→ **Exercise description**: Don't include pictures. Quote the lines below from the first through the line that contains "q = MB().box(-hw+0.006, hw-0.006, -0.640, -0.60, 0.325, 0.346);".

→ **Dataset content**:
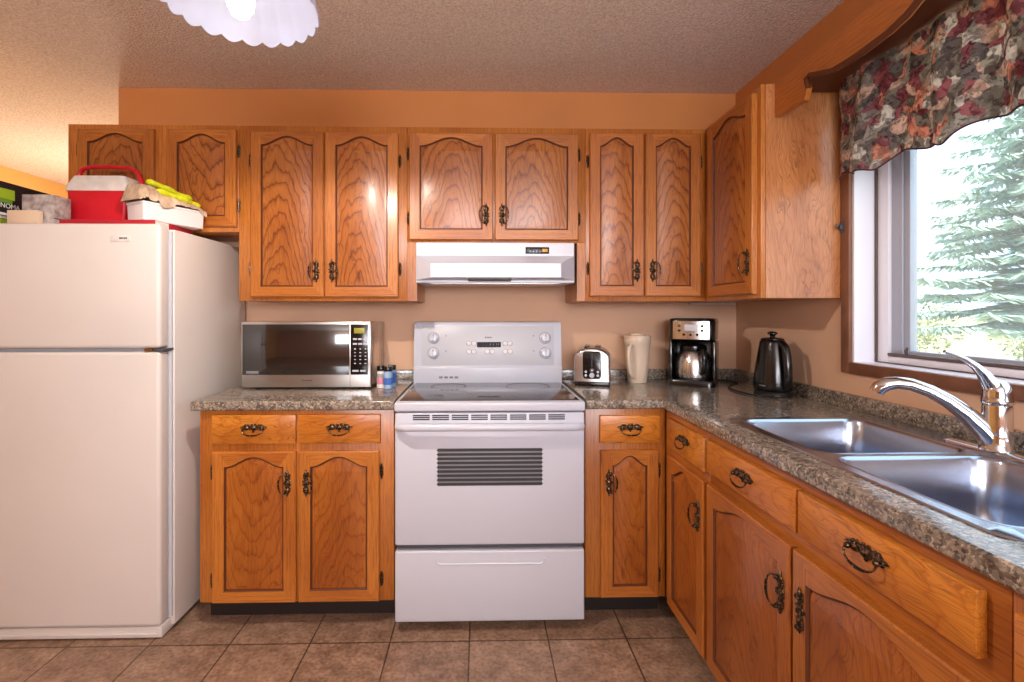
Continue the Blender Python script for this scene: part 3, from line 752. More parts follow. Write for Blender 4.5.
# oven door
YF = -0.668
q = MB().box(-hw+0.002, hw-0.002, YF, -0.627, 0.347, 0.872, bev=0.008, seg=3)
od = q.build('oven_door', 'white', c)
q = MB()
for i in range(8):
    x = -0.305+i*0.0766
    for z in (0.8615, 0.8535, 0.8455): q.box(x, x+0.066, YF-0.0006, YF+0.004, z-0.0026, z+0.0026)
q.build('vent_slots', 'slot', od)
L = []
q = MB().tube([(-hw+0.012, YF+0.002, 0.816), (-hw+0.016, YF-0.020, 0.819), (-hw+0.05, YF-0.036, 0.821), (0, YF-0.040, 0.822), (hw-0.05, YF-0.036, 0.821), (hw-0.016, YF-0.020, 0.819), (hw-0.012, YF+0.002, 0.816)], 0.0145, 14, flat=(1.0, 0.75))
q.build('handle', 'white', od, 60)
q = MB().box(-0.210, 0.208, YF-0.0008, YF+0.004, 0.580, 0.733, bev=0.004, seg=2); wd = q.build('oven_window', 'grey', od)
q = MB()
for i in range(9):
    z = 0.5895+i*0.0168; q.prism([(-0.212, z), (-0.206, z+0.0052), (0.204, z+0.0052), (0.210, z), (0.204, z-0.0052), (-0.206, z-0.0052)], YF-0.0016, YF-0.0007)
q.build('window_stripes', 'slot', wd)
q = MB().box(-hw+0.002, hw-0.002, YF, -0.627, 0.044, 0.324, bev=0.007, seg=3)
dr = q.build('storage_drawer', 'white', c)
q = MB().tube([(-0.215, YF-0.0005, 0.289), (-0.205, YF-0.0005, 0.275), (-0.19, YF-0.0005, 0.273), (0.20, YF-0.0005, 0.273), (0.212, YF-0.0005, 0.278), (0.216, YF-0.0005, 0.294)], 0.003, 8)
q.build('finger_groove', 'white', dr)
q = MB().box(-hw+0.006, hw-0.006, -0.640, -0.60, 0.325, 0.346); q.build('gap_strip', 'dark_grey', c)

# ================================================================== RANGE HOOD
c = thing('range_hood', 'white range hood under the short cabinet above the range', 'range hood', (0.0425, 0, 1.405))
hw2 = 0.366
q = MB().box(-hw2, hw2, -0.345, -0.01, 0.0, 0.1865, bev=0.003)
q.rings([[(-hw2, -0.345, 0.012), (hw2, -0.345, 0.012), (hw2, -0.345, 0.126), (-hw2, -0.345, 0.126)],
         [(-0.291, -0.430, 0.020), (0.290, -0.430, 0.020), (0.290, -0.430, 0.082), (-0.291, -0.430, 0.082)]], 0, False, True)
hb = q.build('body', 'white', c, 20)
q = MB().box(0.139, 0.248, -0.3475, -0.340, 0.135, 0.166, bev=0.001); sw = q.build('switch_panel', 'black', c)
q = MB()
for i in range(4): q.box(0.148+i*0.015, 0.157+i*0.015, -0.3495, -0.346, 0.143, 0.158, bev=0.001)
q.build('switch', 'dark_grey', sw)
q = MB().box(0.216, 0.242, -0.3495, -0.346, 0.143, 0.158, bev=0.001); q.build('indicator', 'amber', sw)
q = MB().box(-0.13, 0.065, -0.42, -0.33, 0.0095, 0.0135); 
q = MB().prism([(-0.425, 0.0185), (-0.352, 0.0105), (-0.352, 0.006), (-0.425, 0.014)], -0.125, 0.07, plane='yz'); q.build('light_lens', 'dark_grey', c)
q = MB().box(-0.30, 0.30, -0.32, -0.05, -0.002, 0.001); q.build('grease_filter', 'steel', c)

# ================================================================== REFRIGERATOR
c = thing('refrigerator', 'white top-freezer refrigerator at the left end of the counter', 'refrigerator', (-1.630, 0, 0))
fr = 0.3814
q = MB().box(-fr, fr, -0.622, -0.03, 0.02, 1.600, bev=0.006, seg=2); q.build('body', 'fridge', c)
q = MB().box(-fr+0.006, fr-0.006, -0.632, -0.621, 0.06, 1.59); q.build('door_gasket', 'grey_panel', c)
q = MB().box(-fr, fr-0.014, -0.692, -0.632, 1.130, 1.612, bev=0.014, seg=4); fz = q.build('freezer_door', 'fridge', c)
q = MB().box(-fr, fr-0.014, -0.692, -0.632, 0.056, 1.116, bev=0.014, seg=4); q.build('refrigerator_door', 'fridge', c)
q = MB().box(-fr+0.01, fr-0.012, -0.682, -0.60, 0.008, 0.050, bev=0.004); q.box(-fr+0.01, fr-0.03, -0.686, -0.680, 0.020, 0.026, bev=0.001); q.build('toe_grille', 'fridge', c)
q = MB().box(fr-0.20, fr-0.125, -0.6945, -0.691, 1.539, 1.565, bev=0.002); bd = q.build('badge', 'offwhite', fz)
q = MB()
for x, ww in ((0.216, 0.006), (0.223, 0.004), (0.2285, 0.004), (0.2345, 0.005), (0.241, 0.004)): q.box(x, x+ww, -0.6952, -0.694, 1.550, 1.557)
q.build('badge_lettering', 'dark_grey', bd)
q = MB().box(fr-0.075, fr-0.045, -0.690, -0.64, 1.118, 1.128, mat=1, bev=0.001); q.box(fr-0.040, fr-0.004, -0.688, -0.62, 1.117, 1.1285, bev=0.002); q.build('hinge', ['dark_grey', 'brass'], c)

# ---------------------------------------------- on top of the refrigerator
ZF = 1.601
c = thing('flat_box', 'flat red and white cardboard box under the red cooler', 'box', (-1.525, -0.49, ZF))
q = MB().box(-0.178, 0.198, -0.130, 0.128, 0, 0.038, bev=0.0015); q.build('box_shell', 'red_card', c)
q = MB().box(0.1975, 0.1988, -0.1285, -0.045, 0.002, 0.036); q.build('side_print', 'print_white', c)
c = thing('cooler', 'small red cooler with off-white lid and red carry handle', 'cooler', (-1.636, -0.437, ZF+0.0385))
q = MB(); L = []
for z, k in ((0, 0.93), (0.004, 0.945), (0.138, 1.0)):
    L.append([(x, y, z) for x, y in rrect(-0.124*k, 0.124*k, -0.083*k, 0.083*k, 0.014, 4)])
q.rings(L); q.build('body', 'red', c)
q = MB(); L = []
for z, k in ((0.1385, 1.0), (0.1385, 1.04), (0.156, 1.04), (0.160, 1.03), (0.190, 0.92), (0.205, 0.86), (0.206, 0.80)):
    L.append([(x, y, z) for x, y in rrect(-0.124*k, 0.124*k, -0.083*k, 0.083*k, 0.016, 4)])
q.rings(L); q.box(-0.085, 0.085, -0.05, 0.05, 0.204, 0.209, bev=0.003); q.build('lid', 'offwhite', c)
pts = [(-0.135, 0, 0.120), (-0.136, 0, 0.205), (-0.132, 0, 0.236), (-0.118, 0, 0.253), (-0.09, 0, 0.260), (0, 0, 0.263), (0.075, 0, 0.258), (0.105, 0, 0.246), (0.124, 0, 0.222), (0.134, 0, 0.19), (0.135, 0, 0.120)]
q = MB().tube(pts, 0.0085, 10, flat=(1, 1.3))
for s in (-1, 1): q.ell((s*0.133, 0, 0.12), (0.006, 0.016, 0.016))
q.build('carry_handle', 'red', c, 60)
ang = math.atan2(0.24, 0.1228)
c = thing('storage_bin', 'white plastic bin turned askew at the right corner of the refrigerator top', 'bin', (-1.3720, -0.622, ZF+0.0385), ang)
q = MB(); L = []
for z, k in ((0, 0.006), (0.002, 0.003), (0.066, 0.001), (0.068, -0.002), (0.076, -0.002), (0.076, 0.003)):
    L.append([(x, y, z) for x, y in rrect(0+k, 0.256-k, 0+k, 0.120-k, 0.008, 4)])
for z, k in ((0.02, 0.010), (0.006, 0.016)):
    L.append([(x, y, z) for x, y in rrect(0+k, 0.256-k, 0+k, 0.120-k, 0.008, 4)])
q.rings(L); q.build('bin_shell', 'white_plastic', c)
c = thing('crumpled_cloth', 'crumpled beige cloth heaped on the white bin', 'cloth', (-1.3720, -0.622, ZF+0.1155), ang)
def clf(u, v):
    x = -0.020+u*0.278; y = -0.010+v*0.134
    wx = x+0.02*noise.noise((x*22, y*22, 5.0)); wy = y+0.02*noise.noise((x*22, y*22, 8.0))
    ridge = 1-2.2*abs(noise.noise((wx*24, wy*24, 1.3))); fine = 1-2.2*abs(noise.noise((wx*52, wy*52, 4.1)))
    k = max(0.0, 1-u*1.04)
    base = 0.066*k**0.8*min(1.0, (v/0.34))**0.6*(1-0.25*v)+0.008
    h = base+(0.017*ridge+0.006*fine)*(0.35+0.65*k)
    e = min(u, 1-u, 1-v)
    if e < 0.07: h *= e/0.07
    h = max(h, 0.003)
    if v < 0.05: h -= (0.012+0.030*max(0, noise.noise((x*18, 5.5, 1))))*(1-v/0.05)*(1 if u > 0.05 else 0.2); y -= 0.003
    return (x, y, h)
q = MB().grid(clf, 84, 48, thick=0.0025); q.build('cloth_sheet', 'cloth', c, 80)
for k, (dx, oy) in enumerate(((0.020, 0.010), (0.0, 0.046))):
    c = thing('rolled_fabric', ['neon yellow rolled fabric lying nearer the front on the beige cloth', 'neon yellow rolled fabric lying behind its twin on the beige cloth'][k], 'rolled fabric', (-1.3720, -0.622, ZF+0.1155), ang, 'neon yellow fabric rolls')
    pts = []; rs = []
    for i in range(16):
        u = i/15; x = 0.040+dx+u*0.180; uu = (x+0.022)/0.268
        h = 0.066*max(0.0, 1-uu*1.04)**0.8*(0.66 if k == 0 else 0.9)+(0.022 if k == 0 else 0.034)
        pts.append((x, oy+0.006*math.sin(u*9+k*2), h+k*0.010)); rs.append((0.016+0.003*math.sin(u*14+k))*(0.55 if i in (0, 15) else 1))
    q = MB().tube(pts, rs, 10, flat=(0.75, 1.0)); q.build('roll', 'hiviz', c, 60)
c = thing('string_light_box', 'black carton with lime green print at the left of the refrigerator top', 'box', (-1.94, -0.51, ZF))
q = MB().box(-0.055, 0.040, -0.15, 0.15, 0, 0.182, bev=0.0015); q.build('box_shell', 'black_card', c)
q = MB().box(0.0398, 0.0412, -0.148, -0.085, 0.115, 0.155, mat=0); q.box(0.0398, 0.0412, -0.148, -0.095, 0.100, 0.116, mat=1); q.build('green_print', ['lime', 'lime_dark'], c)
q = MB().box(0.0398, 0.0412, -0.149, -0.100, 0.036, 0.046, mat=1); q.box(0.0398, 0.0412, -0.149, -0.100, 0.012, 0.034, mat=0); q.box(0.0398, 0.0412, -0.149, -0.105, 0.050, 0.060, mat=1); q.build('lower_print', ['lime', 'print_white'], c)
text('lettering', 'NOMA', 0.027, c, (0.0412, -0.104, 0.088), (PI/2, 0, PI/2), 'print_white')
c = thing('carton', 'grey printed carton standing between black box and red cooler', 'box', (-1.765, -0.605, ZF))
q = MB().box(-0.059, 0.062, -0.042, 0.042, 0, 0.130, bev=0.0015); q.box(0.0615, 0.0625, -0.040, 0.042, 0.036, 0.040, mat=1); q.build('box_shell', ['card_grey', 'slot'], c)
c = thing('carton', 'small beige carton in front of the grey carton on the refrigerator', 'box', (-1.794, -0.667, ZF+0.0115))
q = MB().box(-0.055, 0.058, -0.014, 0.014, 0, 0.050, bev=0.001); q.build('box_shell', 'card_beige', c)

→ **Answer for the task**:
Continue the Blender Python script for this scene: part 3, from line 752. More parts follow. Write for Blender 4.5.
# oven door
YF = -0.668
q = MB().box(-hw+0.002, hw-0.002, YF, -0.627, 0.347, 0.872, bev=0.008, seg=3)
od = q.build('oven_door', 'white', c)
q = MB()
for i in range(8):
    x = -0.305+i*0.0766
    for z in (0.8615, 0.8535, 0.8455): q.box(x, x+0.066, YF-0.0006, YF+0.004, z-0.0026, z+0.0026)
q.build('vent_slots', 'slot', od)
L = []
q = MB().tube([(-hw+0.012, YF+0.002, 0.816), (-hw+0.016, YF-0.020, 0.819), (-hw+0.05, YF-0.036, 0.821), (0, YF-0.040, 0.822), (hw-0.05, YF-0.036, 0.821), (hw-0.016, YF-0.020, 0.819), (hw-0.012, YF+0.002, 0.816)], 0.0145, 14, flat=(1.0, 0.75))
q.build('handle', 'white', od, 60)
q = MB().box(-0.210, 0.208, YF-0.0008, YF+0.004, 0.580, 0.733, bev=0.004, seg=2); wd = q.build('oven_window', 'grey', od)
q = MB()
for i in range(9):
    z = 0.5895+i*0.0168; q.prism([(-0.212, z), (-0.206, z+0.0052), (0.204, z+0.0052), (0.210, z), (0.204, z-0.0052), (-0.206, z-0.0052)], YF-0.0016, YF-0.0007)
q.build('window_stripes', 'slot', wd)
q = MB().box(-hw+0.002, hw-0.002, YF, -0.627, 0.044, 0.324, bev=0.007, seg=3)
dr = q.build('storage_drawer', 'white', c)
q = MB().tube([(-0.215, YF-0.0005, 0.289), (-0.205, YF-0.0005, 0.275), (-0.19, YF-0.0005, 0.273), (0.20, YF-0.0005, 0.273), (0.212, YF-0.0005, 0.278), (0.216, YF-0.0005, 0.294)], 0.003, 8)
q.build('finger_groove', 'white', dr)
q = MB().box(-hw+0.006, hw-0.006, -0.640, -0.60, 0.325, 0.346); q.build('gap_strip', 'dark_grey', c)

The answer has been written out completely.